_Exercise inputs:_
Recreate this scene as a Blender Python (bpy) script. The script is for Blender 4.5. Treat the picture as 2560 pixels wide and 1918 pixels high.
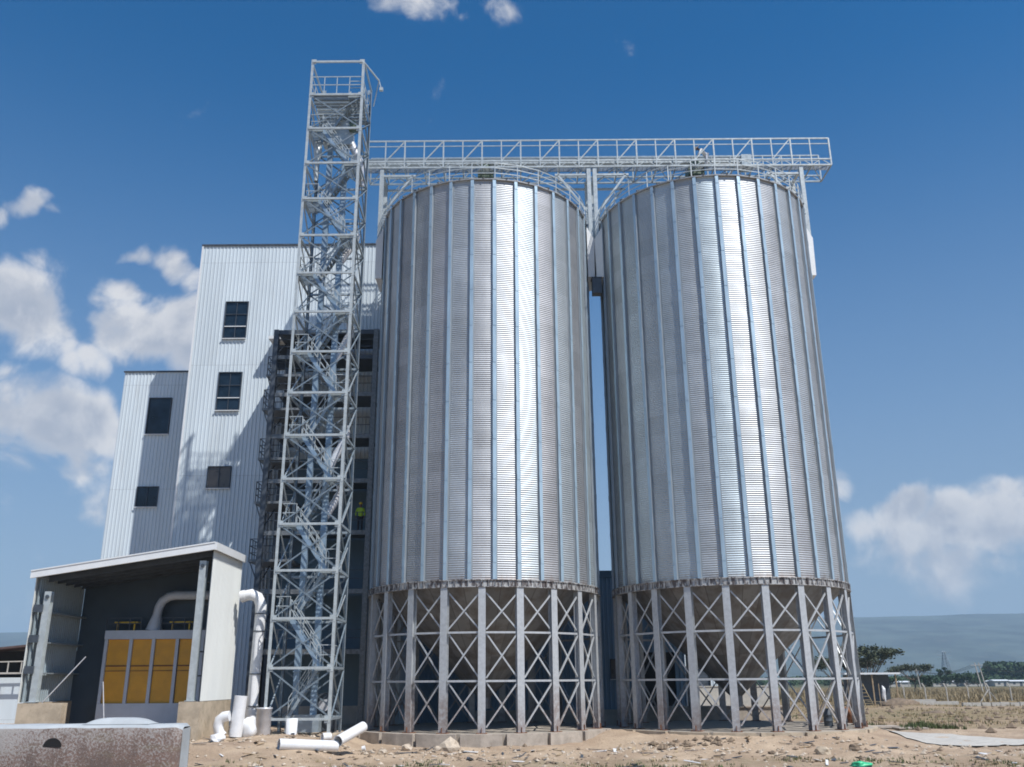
import bpy, math, random
import numpy as np
from mathutils import Vector, Matrix, noise as mnoise
random.seed(11); np.random.seed(11)
R = math.radians
sc = bpy.context.scene
COL = sc.collection
for o in list(bpy.data.objects): bpy.data.objects.remove(o)

# ------------------------------------------------------------------ camera
cam_d = bpy.data.cameras.new("camera"); cam = bpy.data.objects.new("camera", cam_d); COL.objects.link(cam)
cam_d.sensor_fit = 'HORIZONTAL'; cam_d.sensor_width = 36; cam_d.lens = 36 * 2265.36 / 2560
cam_d.clip_start = .1; cam_d.clip_end = 30000
cam.matrix_world = Matrix.Translation((0, 0, 2.5)) @ Matrix.Rotation(R(90 + 18.166), 4, 'X') @ Matrix.Rotation(R(-.4156), 4, 'Z')
sc.camera = cam
# ------------------------------------------------------------------ sun, sky, exposure
SUN_AZ, SUN_EL = 45.0, 56.0        # to the right of straight behind the camera
sv = Vector((math.sin(R(SUN_AZ)) * math.cos(R(SUN_EL)), -math.cos(R(SUN_AZ)) * math.cos(R(SUN_EL)), math.sin(R(SUN_EL))))
sd = bpy.data.lights.new("sun", 'SUN'); sun = bpy.data.objects.new("sun", sd); COL.objects.link(sun)
sd.energy = 4.6; sd.angle = R(.53); sd.color = (1, .97, .93)
sun.rotation_euler = (-sv).to_track_quat('-Z', 'Y').to_euler(); sun.location = sv * 80
SKY_STRENGTH = .085
sc.view_settings.view_transform = 'Standard'; sc.view_settings.look = 'None'
sc.view_settings.gamma = 1; sc.view_settings.exposure = 0.26
sc.cycles.filter_width = 1.8

class NT:
    """tiny helper around a node tree"""
    def __init__(s, t): s.t = t; s.n = t.nodes; s.l = t.links
    def node(s, typ, ins=None, **kw):
        n = s.n.new(typ)
        for k, v in kw.items(): setattr(n, k, v)
        for k, v in (ins or {}).items():
            if isinstance(v, bpy.types.NodeSocket): s.l.new(v, n.inputs[k])
            else: n.inputs[k].default_value = v
        return n
    def m(s, op, a, b=None, c=None, clamp=False):
        ins = {0: a}
        if b is not None: ins[1] = b
        if c is not None: ins[2] = c
        return s.node('ShaderNodeMath', ins, operation=op, use_clamp=clamp).outputs[0]
    def vm(s, op, a, b=None, scale=None):
        ins = {0: a}
        if b is not None: ins[1] = b
        n = s.node('ShaderNodeVectorMath', ins, operation=op)
        if scale is not None: n.inputs['Scale'].default_value = scale
        return n.outputs['Value'] if op in ('DISTANCE', 'DOT_PRODUCT', 'LENGTH') else n.outputs[0]
    def mix(s, f, a, b, mode='MIX'):
        n = s.node('ShaderNodeMix', None, data_type='RGBA', blend_type=mode)
        for i, v in ((0, f), (6, a), (7, b)):
            if isinstance(v, bpy.types.NodeSocket): s.l.new(v, n.inputs[i])
            else: n.inputs[i].default_value = v if i == 0 else (tuple(v) + (1,))[:4]
        return n.outputs[2]
    def rng(s, v, a, b, c=0., d=1., smooth=True):
        return s.node('ShaderNodeMapRange', {0: v, 1: a, 2: b, 3: c, 4: d}, interpolation_type='SMOOTHSTEP' if smooth else 'LINEAR').outputs[0]
    def noise(s, vec, scale, detail=4, rough=.55, dist=0.):
        return s.node('ShaderNodeTexNoise', {'Vector': vec, 'Scale': scale, 'Detail': detail, 'Roughness': rough, 'Distortion': dist}).outputs[0]

def pix_dir(x, y):
    """world direction of a point of the photograph (2560 px wide), used to aim cloud masses"""
    v = cam.matrix_world.to_3x3() @ Vector(((x - 1280) / 2265.36, -(y - 959) / 2265.36, -1)); return v.normalized()

world = bpy.data.worlds.new("World"); sc.world = world; world.use_nodes = True
w = NT(world.node_tree); w.n.clear()
sky = w.node('ShaderNodeTexSky', None, sky_type='NISHITA', sun_disc=False, sun_elevation=R(SUN_EL), altitude=1700, air_density=1.0, dust_density=.7, ozone_density=2.6)
sky.sun_rotation = math.atan2(sv.x, sv.y)
dirv = w.node('ShaderNodeTexCoord').outputs['Generated']
dv = w.vm('NORMALIZE', dirv)
SQ = Vector((1, 1, 1.35))
sdv = w.vm('MULTIPLY', dv, tuple(SQ))
n1 = w.noise(dv, 10, 8, .56, .3)
wob = w.node('ShaderNodeTexNoise', {'Vector': dv, 'Scale': 11., 'Detail': 4.}).outputs[1]
sdw = w.vm('ADD', sdv, w.vm('SCALE', w.vm('SUBTRACT', wob, (.5, .5, .5)), scale=.065))
blobs = [(40, 800, 118, 1.15), (0, 725, 92, 1.05), (110, 820, 78, 1.), (155, 870, 52, .72), (380, 830, 108, 1.15), (460, 800, 105, 1.15), (300, 850, 82, 1.05), (335, 735, 50, .88),
 (490, 890, 95, 1.05), (240, 900, 62, .8), (185, 915, 52, .62), (110, 1070, 122, 1.1), (0, 1060, 98, 1.05), (235, 1070, 104, 1.05), (60, 1140, 95, .9), (200, 1150, 95, .85), (0, 955, 45, .7),
 (80, 1250, 150, .64), (260, 1260, 130, .6), (60, 1400, 160, .52), (230, 1400, 130, .5), (411, 655, 50, 1.), (352, 638, 34, .72), (452, 685, 36, .75), (60, 520, 42, .95), (10, 532, 36, .85), (112, 542, 28, .75), (120, 650, 50, .48),
 (1070, -25, 95, .80), (960, -20, 75, .70), (870, -5, 60, .48), (1300, 12, 66, .70), (1340, 45, 45, .55), (1215, 100, 45, .42),
 (2240, 1262, 62, 1.15), (2190, 1290, 80, .9), (2350, 1297, 70, 1.05), (2270, 1330, 105, .8), (2430, 1320, 55, .66), (2330, 1400, 150, .60), (2105, 1195, 62, .85), (2075, 1270, 80, .7),
 (2535, 1215, 45, .75), (2540, 1290, 100, .85), (2480, 1395, 42, .62), (2620, 1330, 120, .6)]
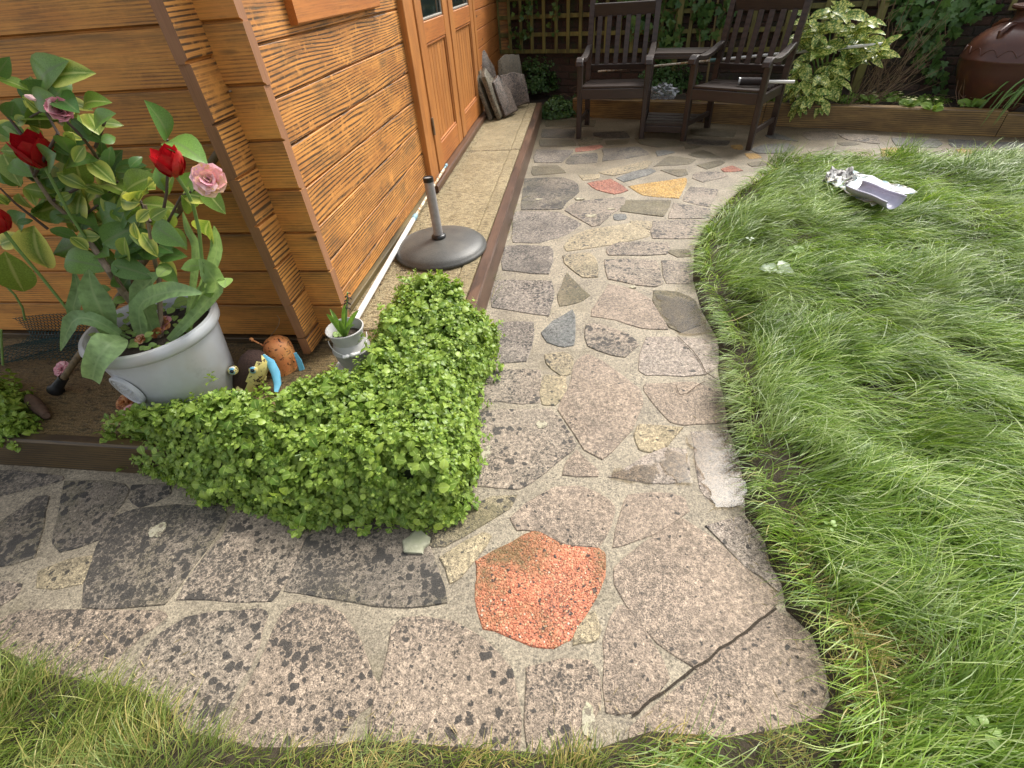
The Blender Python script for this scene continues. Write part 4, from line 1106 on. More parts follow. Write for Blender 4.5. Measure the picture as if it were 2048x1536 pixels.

_Aim of the task:_
Leave out the pictures. Transcribe only the lines above, from the first through the one that contains "for o in list(bpy.data.objects): bpy.data.objects.remove(o)".

_Result of the task:_
Recreate this scene as a Blender Python (bpy) script. The script is for Blender 4.5. Treat the picture as 2560 pixels wide and 1918 pixels high.
import bpy, math, random
import numpy as np
from mathutils import Vector, Matrix, noise as mnoise
random.seed(11); np.random.seed(11)
R = math.radians
sc = bpy.context.scene
COL = sc.collection
for o in list(bpy.data.objects): bpy.data.objects.remove(o)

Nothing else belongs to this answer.